» Brief
Search the material below for the string "scene" and list each line that holds it.

-- Data shown start --

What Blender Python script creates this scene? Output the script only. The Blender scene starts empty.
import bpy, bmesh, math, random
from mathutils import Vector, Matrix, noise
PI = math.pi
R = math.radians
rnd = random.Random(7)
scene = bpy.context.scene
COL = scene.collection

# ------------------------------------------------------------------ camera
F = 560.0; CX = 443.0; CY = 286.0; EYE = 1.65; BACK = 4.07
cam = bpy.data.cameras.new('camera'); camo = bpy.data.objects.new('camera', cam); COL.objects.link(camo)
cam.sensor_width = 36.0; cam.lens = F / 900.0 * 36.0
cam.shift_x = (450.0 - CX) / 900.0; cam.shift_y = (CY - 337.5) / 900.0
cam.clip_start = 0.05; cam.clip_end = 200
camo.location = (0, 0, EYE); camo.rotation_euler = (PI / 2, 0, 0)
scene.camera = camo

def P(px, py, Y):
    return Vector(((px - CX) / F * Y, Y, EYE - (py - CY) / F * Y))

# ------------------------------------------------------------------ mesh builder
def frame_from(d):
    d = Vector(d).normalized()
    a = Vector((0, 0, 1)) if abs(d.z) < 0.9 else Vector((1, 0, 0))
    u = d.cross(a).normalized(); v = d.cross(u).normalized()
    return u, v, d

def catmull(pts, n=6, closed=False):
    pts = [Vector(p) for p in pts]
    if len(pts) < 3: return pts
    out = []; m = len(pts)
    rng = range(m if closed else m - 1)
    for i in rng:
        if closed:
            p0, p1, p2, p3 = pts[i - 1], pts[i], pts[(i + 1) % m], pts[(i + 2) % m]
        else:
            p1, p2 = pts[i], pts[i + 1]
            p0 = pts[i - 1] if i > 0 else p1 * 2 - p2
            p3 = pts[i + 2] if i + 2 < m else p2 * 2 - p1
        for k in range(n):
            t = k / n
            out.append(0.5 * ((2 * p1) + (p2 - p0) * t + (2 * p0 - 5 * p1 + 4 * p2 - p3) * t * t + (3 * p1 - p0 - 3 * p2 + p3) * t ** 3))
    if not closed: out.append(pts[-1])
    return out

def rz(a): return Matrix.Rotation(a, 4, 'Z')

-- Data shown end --

» Result for this exercise
What Blender Python script creates this scene? Output the script only. The Blender scene starts empty.
scene = bpy.context.scene
COL = scene.collection
scene.camera = camo